[Scripts that build scenes]
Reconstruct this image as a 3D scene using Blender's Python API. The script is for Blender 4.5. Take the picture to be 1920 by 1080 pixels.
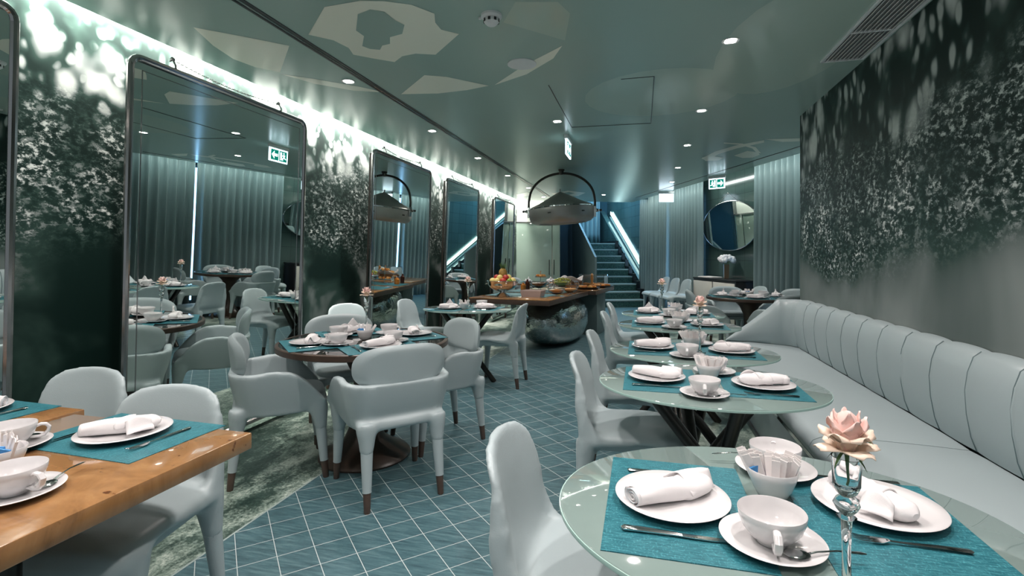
import bpy, bmesh, math, random
from mathutils import Vector, Matrix, noise
PI = math.pi
random.seed(7)
for o in list(bpy.data.objects): bpy.data.objects.remove(o)
S = bpy.context.scene
COL = S.collection
R = math.radians

# ------------------------------------------------------------------ camera, world, exposure
YAW = math.atan(243/946)
cam = bpy.data.cameras.new('camera'); co = bpy.data.objects.new('camera', cam); COL.objects.link(co)
cam.sensor_width = 36; cam.lens = 946*36/1920; cam.shift_y = -62/1920; cam.clip_start = .05
co.location = (0, 0, 1.3); co.rotation_euler = (PI/2, 0, YAW)
S.camera = co
w = bpy.data.worlds.new('world'); S.world = w; w.use_nodes = True
w.node_tree.nodes['Background'].inputs[0].default_value = (.80, .95, 1.0, 1)
w.node_tree.nodes['Background'].inputs[1].default_value = .22
S.view_settings.view_transform = 'Standard'; S.view_settings.look = 'None'
S.view_settings.gamma = 1; S.view_settings.use_curve_mapping = False
S.view_settings.exposure = 0.45

CEIL = 2.62
A2 = R(21.16)
N2 = Vector((math.cos(A2), math.sin(A2), 0)); D2 = Vector((-math.sin(A2), math.cos(A2), 0))
def fr2(q, r, z=0):                       # the angled part of the room: q across, r along
    p = N2*q + D2*r; return Vector((p.x, p.y, z))

def area(name, loc, sx, sy, rot, col, power, spread=PI):
    l = bpy.data.lights.new(name, 'AREA'); l.shape = 'RECTANGLE'; l.size = sx; l.size_y = sy
    l.color = col; l.energy = power; l.spread = spread
    o = bpy.data.objects.new(name, l); o.location = loc; o.rotation_euler = rot; COL.objects.link(o)
    return o
# light strips lying in the ceiling coves
COVE = (1.0, .97, .90)
area('cove_light_left', (-2.925, 5.3, 2.76), .04, 13.4, (0, R(30), 0), COVE, 330)
pb = fr2(2.1, 12.26, 2.78)
area('cove_light_back', pb, 1.2, .05, (R(50), 0, A2), COVE, 9)
p = fr2(4.56, 8.9, 2.80)
area('cove_light_curtain', p, .04, 7.6, (0, R(-40), A2), (.9, 1, .95), 26)
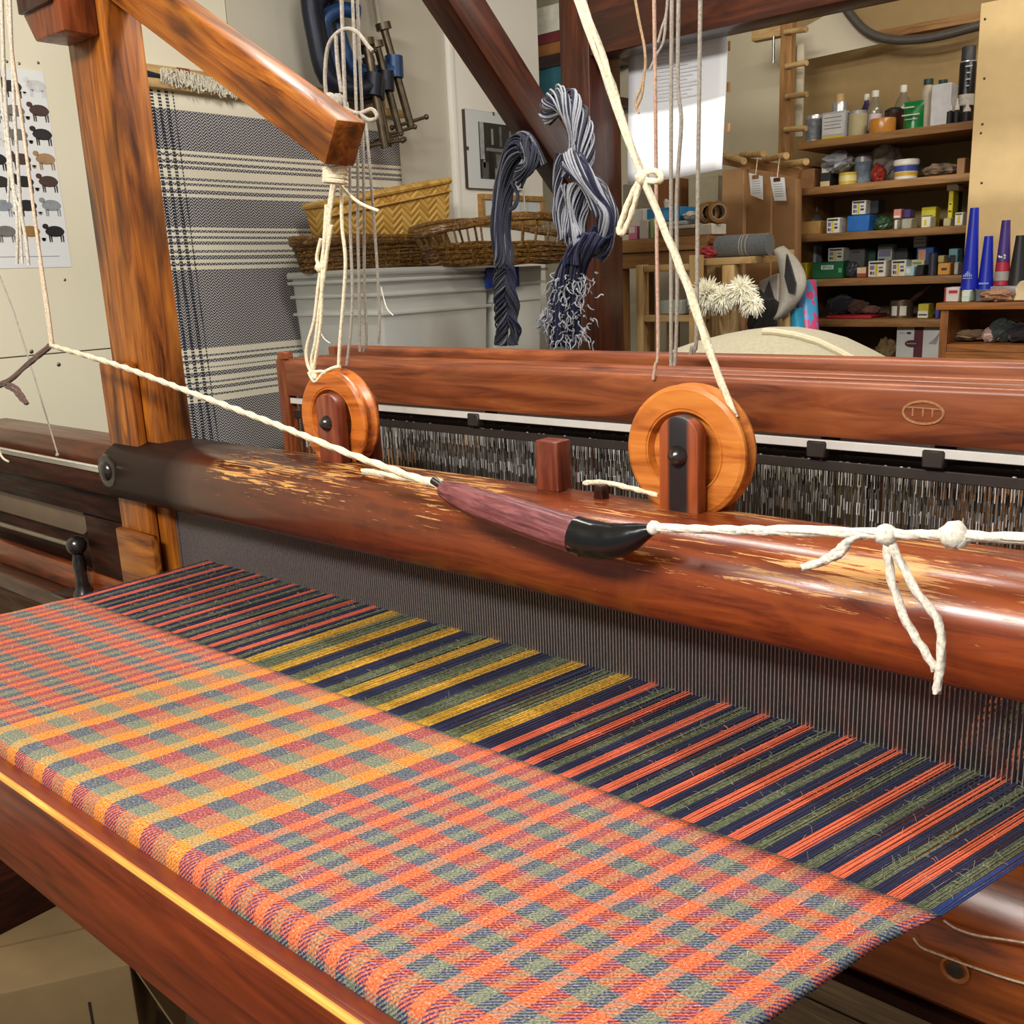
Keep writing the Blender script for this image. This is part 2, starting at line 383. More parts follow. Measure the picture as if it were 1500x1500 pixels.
prof = [(.892, 1.028), (.876, 1.040), (.868, 1.060), (.867, 1.083), (.872, 1.104), (.884, 1.122), (.902, 1.134), (.925, 1.140), (.955, 1.141), (1.012, 1.136), (1.02, 1.126), (1.02, 1.04), (1.0, 1.028)]
b = MB(); b.prism(prof, -1.795, .3, 'x'); cap = b.build('lay_cap', CAPM, lay, smooth=True, angle=50, grain='x', bevel=.006)
b = MB(); b.box(-1.2, .3, 1.0205, 1.034, 1.085, 1.128); b.build('cap_ledge', DARK(), lay, bevel=.003, grain='x')
c = P(172, 690, y=.87)
b = MB(); b.lathe([(.0, -.010), (.012, -.008), (.018, -.003), (.019, 0), (.031, .001), (.032, .004), (.0, .004)], (-1.765, .866, 1.088), 32, 'y'); b.build('bolt', BLACKM(), lay, smooth=True)
b = MB(); b.box(-1.808, -1.70, .902, .923, .62, 1.29); b.build('sword', HONEY(), lay, bevel=.006, grain='z')
b = MB(); b.box(-1.802, -1.668, .886, .901, .70, .967); b.build('sword_foot', HONEY(), lay, bevel=.003, grain='x')
# race board under the warp
b = MB(); b.prism([(.872, .70), (.858, .715), (.853, .76), (.858, .80), (.868, .822), (.915, .868), (.952, .876), (.975, .876), (.975, .70)], -1.66, .3, 'x')
b.build('race_board', wood('race_board_wood', (84, 34, 12), (140, 66, 24), (170, 88, 36), rough=.25, coat=.5, blotch=.5), lay, smooth=True, angle=35, grain='x')
b = MB(); b.box(-1.66, .3, .862, .98, .684, .699); b.build('race_base', DEEP(), lay, bevel=.002, grain='x')
c = P(1400, 1418, y=.854)
b = MB(); b.lathe([(.013, -.006), (.0135, -.008), (.011, -.0085), (.0085, -.006), (.008, .0)], c+Vector((0, .004, 0)), 16, 'y'); b.build('hole_bush', wood('bush_wood', (150, 80, 34), (180, 104, 50), (200, 130, 70)), lay, smooth=True)
b = MB(); b.lathe([(0, 0), (.008, .001)], c+Vector((0, -.0050, 0)), 14, 'y'); b.build('screw_head', BLACKM(), lay, smooth=True)
# the reed
b = MB(); b.box(-1.672, -1.655, .936, .95, .87, 1.03); b.box(-1.672, .3, .940, .95, .872, .884); b.box(-1.672, .3, .938, .952, 1.018, 1.032)
reed = b.build('reed', plain('reed_band', (92, 86, 86), .6, .2), lay)
b = MB(); i = 0; x = -1.652
while x < .29:
    b.box(x, x+.0011, .937, .949, .882, 1.02); x += .0047
tag(b.build('dents', plain('reed_steel', (150, 140, 138), .42, .55, .12, 200), reed), kind='stuff', label='fine steel wires of the reed')
# pulleys on top of the lay
def pulley(uc, vc, ubolt, vbolt, bm_, wm_):
    c = P(uc, vc, y=1.0); R = .079
    b = MB(); b.lathe([(0, -.006), (.046, -.006), (.047, -.010), (.049, -.0165), (.0505, -.0165), (.0515, -.0150), (.0525, -.0165), (.0745, -.0165), (R, -.0135), (R+.0008, -.010), (R-.007, -.003), (R-.007, .003), (R+.0008, .010), (R, .0145), (.074, .017), (0, .017)], (c.x, 1.0, c.z), 56, 'y')
    wh = b.build('pulley_wheel', wm_, lay, smooth=True, angle=30, grain='x')
    bx = P(ubolt, vbolt, y=.958)
    zt = bx.z+.050; w = .026; prof = [(-w, 1.132), (w, 1.132), (w, zt-w)]+[(w*math.cos(a), zt-w+w*.85*math.sin(a)) for a in [math.pi*k/12 for k in range(1, 12)]]+[(-w, zt-w)]
    b = MB(); b.prism([(bx.x+p, z) for p, z in prof], .958, .979, 'y'); br = b.build('pulley_bracket', bm_, lay, bevel=.003, grain='z')
    b = MB(); b.lathe([(0, -.0125), (.006, -.011), (.0105, -.006), (.0125, 0)], (bx.x, .958, bx.z), 18, 'y'); b.build('pulley_bolt', BLACKM(), br, smooth=True)
    b = MB(); b.prism([(bx.x+.012+p*.8, z-.004) for p, z in prof], 1.021, 1.040, 'y'); b.build('pulley_bracket', bm_, lay, bevel=.003, grain='z')
def striped_bracket():
    t = NT('bracket_with_black_strip'); v = t.coords((1, 14, 14), False); f = t.noise(v, 4, 6, .6, 1)
    base = t.ramp(f, [(.3, lin((104, 40, 18))), (.7, lin((160, 80, 40)))])
    tc = t.n('ShaderNodeTexCoord'); sx = t.n('ShaderNodeSeparateXYZ'); t.l(tc.outputs['Object'], sx.inputs[0])
    # local x runs up the plank; the worn black strip runs down its middle
    wob = t.math('MULTIPLY_ADD', t.noise(t.coords((8, 3, 3), False), 2, 2), .006, t.math('ABSOLUTE', t.math('ADD', sx.outputs[2], 0)))
    wob2 = t.math('MULTIPLY_ADD', t.noise(t.coords((8, 3, 3), False), 2, 2), .006, t.math('ABSOLUTE', sx.outputs[1]))
    m = t.math('MINIMUM', wob, 1.0)
    m2 = t.math('MAXIMUM', wob2, 0.0)
    k = t.ramp(t.math('MULTIPLY', m2 if False else t.math('MULTIPLY', t.math('ABSOLUTE', sx.outputs[1]), 1.0), 40), [(.42, (1, 1, 1, 1)), (.60, (0, 0, 0, 1))])
    t.l(t.mix(k, base, lin((34, 30, 32))), t.b.inputs['Base Color']); t.b.inputs['Roughness'].default_value = .4; return t.m
WHEEL = wood('wheel_wood', (148, 76, 24), (192, 110, 40), (214, 136, 58), rough=.4, blotch=.25, knots=False)
WHEEL2 = wood('stained_wheel_wood', (110, 48, 14), (184, 98, 32), (214, 126, 46), rough=.38, blotch=.6)
pulley(1011, 660, 993, 668, striped_bracket(), WHEEL)
pulley(497, 613, 479, 620, RED(), WHEEL2)
p = P(812, 700, y=.985)
b = MB(); b.box(p.x-.020, p.x+.018, .97, 1.0, 1.139, 1.139+.067); b.build('guide_block', RED(), lay, bevel=.003, grain='z')
p = P(880, 745, y=.97)
b = MB(); b.prism([(p.x-.008, 1.139), (p.x+.007, 1.139), (p.x+.005, 1.157), (p.x-.005, 1.157)], .965, .98, 'y'); b.build('peg', DARK(), lay, bevel=.001)
p0 = P(860, 735, y=.99); p1 = P(968, 745, y=.99)
b = MB(); b.tube([(p0.x, .985, 1.153), ((p0.x+p1.x)/2-.02, .982, 1.158), (p1.x, .985, 1.150)], .0032, 8, 90, 3); tag(b.build('guide_cord', CREAM(), lay, smooth=True), 'short cream cord over a peg')
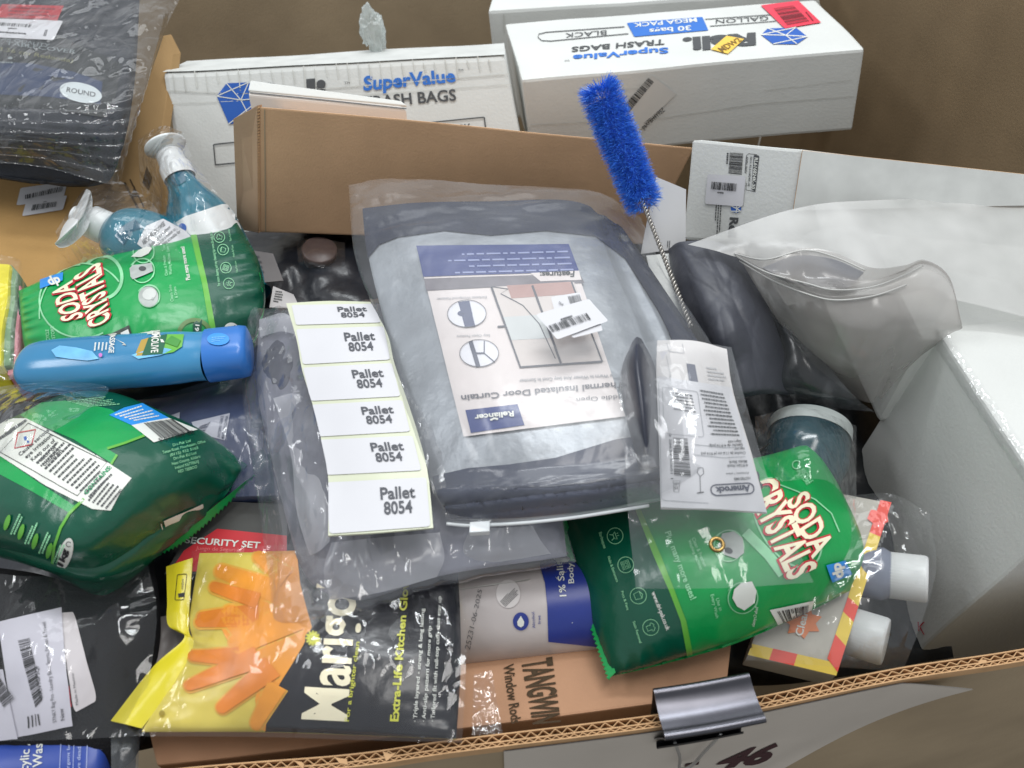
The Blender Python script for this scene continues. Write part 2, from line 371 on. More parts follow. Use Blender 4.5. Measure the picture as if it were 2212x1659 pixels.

- _Work to be completed_
Reproduce the material above from its first line through the line containing "R = math.radians", both ends included, and skip every picture.

- _Task response_
Reconstruct this image as a 3D scene using Blender's Python API. The script is for Blender 4.5. Take the picture to be 1920 by 1080 pixels.
import bpy, bmesh, math, random
from mathutils import Vector, Matrix, noise
PI = math.pi
random.seed(7)
for o in list(bpy.data.objects): bpy.data.objects.remove(o)
S = bpy.context.scene
COL = S.collection
R = math.radians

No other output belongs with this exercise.